Le 3 janvier 1923 à Biskra (Algérie) toujours sur HD-14, hélice calée, il fait un vol record de 7h03’ sur le Djebel Delouatt. Le même jour il donne les 1ères leçons de vol à voile en double commande de l’histoire. Il invente aussi le vol en perte de vitesse à plein moteur dans les rabattants de la falaise géante d’El Kantara.
Le 6 août 1924, Thoret ouvre à Romanin-les-Alpilles une “Ecole des remous” sur HD-14 (Section d’études de vol dans les remous).
Le 26, il tient l’air durant 9h04’ hélice calée avec un gain de 575m à 875m et un passager de 90kg, dans les “Niagaras” du mistral. Le Vol à Voile était né aux Alpilles. Il souhaitait apprendre aux pilotes comment déjouer les rabattants…
Le 24 septembre 1925 près de Saint-Florent (Corse), il réalise un vol de 40km en 3h33’ hélice calée sur un HD-17, version à flotteurs du HD-14. Parti du niveau de la mer, il réussit à grimper jusqu’à 500m.

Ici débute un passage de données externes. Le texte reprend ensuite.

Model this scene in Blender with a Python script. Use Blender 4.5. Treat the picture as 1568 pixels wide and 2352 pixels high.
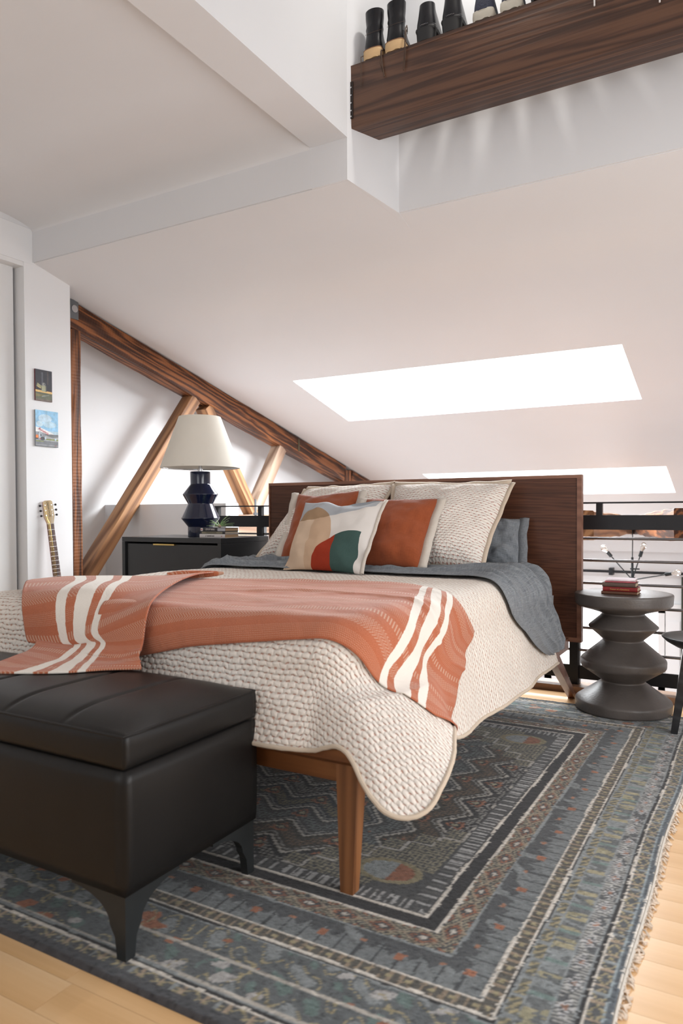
import bpy, bmesh, math, random
import numpy as np
from mathutils import Vector, Matrix, noise
for o in list(bpy.data.objects): bpy.data.objects.remove(o)
SC = bpy.context.scene
COL = SC.collection
random.seed(7)
PI = math.pi

# ------------------------------------------------------------------ camera
H = 1.02
def look_matrix(yaw, pitch, roll):
    f = Vector((-math.sin(yaw)*math.cos(pitch), math.cos(yaw)*math.cos(pitch), math.sin(pitch)))
    r = Vector((math.cos(yaw), math.sin(yaw), 0)); u = r.cross(f)
    r2 = r*math.cos(roll) + u*math.sin(roll); u2 = -r*math.sin(roll) + u*math.cos(roll)
    return Matrix(((r2.x, u2.x, -f.x, 0), (r2.y, u2.y, -f.y, 0), (r2.z, u2.z, -f.z, H), (0, 0, 0, 1)))
cam = bpy.data.objects.new('camera', bpy.data.cameras.new('camera')); COL.objects.link(cam)
cam.matrix_world = look_matrix(math.radians(29.7827), math.radians(-1.1336), math.radians(-0.2677))
cam.data.sensor_fit = 'VERTICAL'; cam.data.sensor_height = 36; cam.data.sensor_width = 24
cam.data.lens = 1669.17/2352*36
cam.data.shift_y = 32.24/2352
cam.data.clip_start = 0.05
cam.data.dof.use_dof = True; cam.data.dof.focus_distance = 3.5; cam.data.dof.aperture_fstop = 3.4
SC.camera = cam

# ------------------------------------------------------------------ sky, lights, exposure
w = bpy.data.worlds.new('world'); SC.world = w; w.use_nodes = True
wn = w.node_tree.nodes; wn['Background'].inputs[0].default_value = (0.86, 0.93, 1.0, 1); wn['Background'].inputs[1].default_value = 2.6
SC.view_settings.view_transform = 'Standard'; SC.view_settings.look = 'None'
SC.view_settings.gamma = 1; SC.view_settings.use_curve_mapping = False
SC.view_settings.exposure = 0.0
def area_light(name, loc, rot, sx, sy, power, color=(1, 1, 1)):
    l = bpy.data.lights.new(name, 'AREA'); l.shape = 'RECTANGLE'; l.size = sx; l.size_y = sy; l.energy = power; l.color = color
    o = bpy.data.objects.new(name, l); COL.objects.link(o); o.location = loc; o.rotation_euler = rot
    return o
ROOF0, ROOFM = 3.584, -0.2457
def roofz(y): return ROOF0 + ROOFM*y
ra = math.atan(ROOFM)
# daylight lamps: skylights and far window sit at panes, the rest are added
area_light('daylight_skylight', (-2.27, 6.09, roofz(6.09)+.13), (ra, 0, 0), 2.7, .98, 320, (.93, .97, 1))
area_light('daylight_skylight', (-2.27, 9.05, roofz(9.05)+.13), (ra, 0, 0), 2.7, .98, 150, (.93, .97, 1))
area_light('added_daylight_high', (0.2, -2.1, 3.55), (math.radians(90), 0, 0), 3.6, 1.1, 12, (.95, .975, 1))  # added light panel high on the plain back wall; no window built there
area_light('added_daylight_side', (1.62, 1.7, 1.25), (0, math.radians(90), 0), 2.1, 2.4, 74, (.97, .98, 1))  # added panel before the plain right wall, standing in for unseen window light
area_light('added_daylight_back', (-1.5, -2.1, 1.7), (math.radians(90), 0, 0), 2.6, 1.7, 24, (.95, .975, 1))  # added fill panel on the plain back wall, no opening behind it
area_light('daylight_far_window', (-2.9, 11.85, -1.1), (math.radians(-90), 0, 0), 3.2, 1.1, 110, (1, .98, .99))

# ------------------------------------------------------------------ material helpers
class NT:
    def __init__(s, name):
        s.m = bpy.data.materials.new(name); s.m.use_nodes = True; s.t = s.m.node_tree; s.n = s.t.nodes
        s.b = s.n['Principled BSDF']
    def add(s, ty, **k):
        x = s.n.new(ty)
        for a, v in k.items(): setattr(x, a, v)
        return x
    def link(s, a, b): s.t.links.new(a, b)
    def put(s, sock, v):
        if isinstance(v, bpy.types.NodeSocket): s.link(v, sock)
        elif v is not None:
            if sock.type == 'RGBA' and len(v) == 3: v = (*v, 1)
            sock.default_value = v
    def M(s, op, a, b=None, c=None):
        x = s.add('ShaderNodeMath', operation=op)
        for i, v in enumerate((a, b, c)): s.put(x.inputs[i], v)
        return x.outputs[0]
    def coord(s, kind='Object'): return s.add('ShaderNodeTexCoord').outputs[kind]
    def uv(s):
        x = s.add('ShaderNodeUVMap'); x.uv_map = 'UVMap'; return x.outputs[0]
    def xyz(s, v):
        x = s.add('ShaderNodeSeparateXYZ'); s.link(v, x.inputs[0]); return x.outputs
    def comb(s, a, b, c=0.0):
        x = s.add('ShaderNodeCombineXYZ')
        for i, v in enumerate((a, b, c)): s.put(x.inputs[i], v)
        return x.outputs[0]
    def mapping(s, v, scale=(1, 1, 1), rot=(0, 0, 0), loc=(0, 0, 0)):
        x = s.add('ShaderNodeMapping'); s.link(v, x.inputs[0]); x.inputs['Scale'].default_value = scale
        x.inputs['Rotation'].default_value = rot; x.inputs['Location'].default_value = loc; return x.outputs[0]
    def noise(s, v, scale=5, detail=4, rough=.5, dist=0, out=0):
        x = s.add('ShaderNodeTexNoise'); s.link(v, x.inputs['Vector']); x.inputs['Scale'].default_value = scale
        x.inputs['Detail'].default_value = detail; x.inputs['Roughness'].default_value = rough; x.inputs['Distortion'].default_value = dist
        return x.outputs[out]
    def wave(s, v, scale=5, dist=3, detail=2, dscale=1, dirn='Y', kind='BANDS'):
        x = s.add('ShaderNodeTexWave', wave_type=kind)
        if kind == 'BANDS': x.bands_direction = dirn
        else: x.rings_direction = dirn
        s.link(v, x.inputs['Vector']); x.inputs['Scale'].default_value = scale; x.inputs['Distortion'].default_value = dist
        x.inputs['Detail'].default_value = detail; x.inputs['Detail Scale'].default_value = dscale; return x.outputs[1]
    def voro(s, v, scale=5, feature='F1', rand=1):
        x = s.add('ShaderNodeTexVoronoi', feature=feature); s.link(v, x.inputs['Vector']); x.inputs['Scale'].default_value = scale
        x.inputs['Randomness'].default_value = rand; return x.outputs[0]
    def ramp(s, f, stops, interp='LINEAR'):
        x = s.add('ShaderNodeValToRGB'); s.put(x.inputs[0], f); e = x.color_ramp; e.interpolation = interp
        while len(e.elements) > 1: e.elements.remove(e.elements[-1])
        e.elements[0].position = stops[0][0]; e.elements[0].color = (*stops[0][1], 1)
        for p, c in stops[1:]:
            q = e.elements.new(p); q.color = (*c, 1)
        return x.outputs[0]
    def mix(s, f, a, b, mode='MIX'):
        x = s.add('ShaderNodeMix', data_type='RGBA', blend_type=mode)
        s.put(x.inputs[0], f); s.put(x.inputs[6], a); s.put(x.inputs[7], b); return x.outputs[2]
    def bump(s, h, strength=.3, dist=.01):
        x = s.add('ShaderNodeBump'); s.put(x.inputs['Height'], h); x.inputs['Strength'].default_value = strength; x.inputs['Distance'].default_value = dist
        s.link(x.outputs[0], s.b.inputs['Normal'])
    def fin(s, color=None, rough=None, metal=None, spec=None, **k):
        s.put(s.b.inputs['Base Color'], color)
        if rough is not None: s.put(s.b.inputs['Roughness'], rough)
        if metal is not None: s.put(s.b.inputs['Metallic'], metal)
        if spec is not None: s.put(s.b.inputs['Specular IOR Level'], spec)
        for a, v in k.items(): s.put(s.b.inputs[a.replace('_', ' ')], v)
        return s.m

def plain(name, col, rough=.5, metal=0, var=.06, vscale=8, bump=0, bscale=60, spec=None, **k):
    t = NT(name); c = t.coord()
    n = t.noise(c, vscale, 3)
    colr = t.ramp(n, [(.3, tuple(x*(1-var) for x in col)), (.7, tuple(min(1, x*(1+var)) for x in col))])
    if bump: t.bump(t.noise(c, bscale, 4), bump, .004)
    return t.fin(colr, rough, metal, spec, **k)

def emis(name, col, strength):
    t = NT(name); t.fin((0, 0, 0), 1); t.put(t.b.inputs['Emission Color'], col); t.b.inputs['Emission Strength'].default_value = strength
    return t.m

def wood(name, dark, mid, light, scale=9, stretch=.12, rough=.45, dist=6, fine=.35, bump=.12, spec=.4, axis='X', chisel=0):
    t = NT(name); c = t.coord()
    sc = {'X': (stretch, 1, 1), 'Y': (1, stretch, 1), 'Z': (1, 1, stretch)}[axis]
    v = t.mapping(c, sc)
    big = t.noise(v, 2.4, 3, .5, 1.0)
    v2 = t.add('ShaderNodeVectorMath', operation='ADD'); t.link(v, v2.inputs[0])
    bb = t.add('ShaderNodeVectorMath', operation='SCALE'); t.link(t.noise(v, 1.6, 2, .5, 0, 1), bb.inputs[0]); bb.inputs['Scale'].default_value = .45
    t.link(bb.outputs[0], v2.inputs[1])
    wv = t.wave(v2.outputs[0], scale, dist, 3, 1.6, dirn='DIAGONAL')
    fn = t.noise(t.mapping(c, tuple(x*(.25 if x < 1 else 1) for x in sc)), 60, 5, .65)
    f = t.M('ADD', t.M('MULTIPLY', wv, 1-fine), t.M('MULTIPLY', fn, fine))
    f = t.M('ADD', t.M('MULTIPLY', f, .75), t.M('MULTIPLY', big, .25))
    col = t.ramp(f, [(.18, dark), (.48, mid), (.8, light)])
    h = f
    if chisel:
        w2 = t.wave(t.mapping(c, (1, .35, .35), (0, 0, .5)), 14, 2, 1, 1, dirn='X')
        h = t.M('ADD', f, t.M('MULTIPLY', w2, chisel))
    t.bump(h, bump, .006)
    return t.fin(col, rough, spec=spec)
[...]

Il aime à prouver qu’un avion lourd peut évoluer partout comme un planeur, hélice calée et que “le sol n’engloutit pas le vent, et pour aussi bas que l’on soit, il est toujours possible d’y trouver une ascendance“.
Ces exploits sont filmés, passent aux actualités, et l’aéro-club de Genève invite ses membres à les voir en avril 1924 (Pathé, L’école des remous). On retrouve Thoret au meeting international d’aviation de Lausanne les 28-29 mai à la Blécherette. C’est un festival d’une quarantaine d’as militaires français, italiens et suisses qui excellent en voltige et vols spectaculaires. Une escadrille suisse est notamment menée par le capitaine genevois Henri André. Thoret y fait ses vols hélice calée.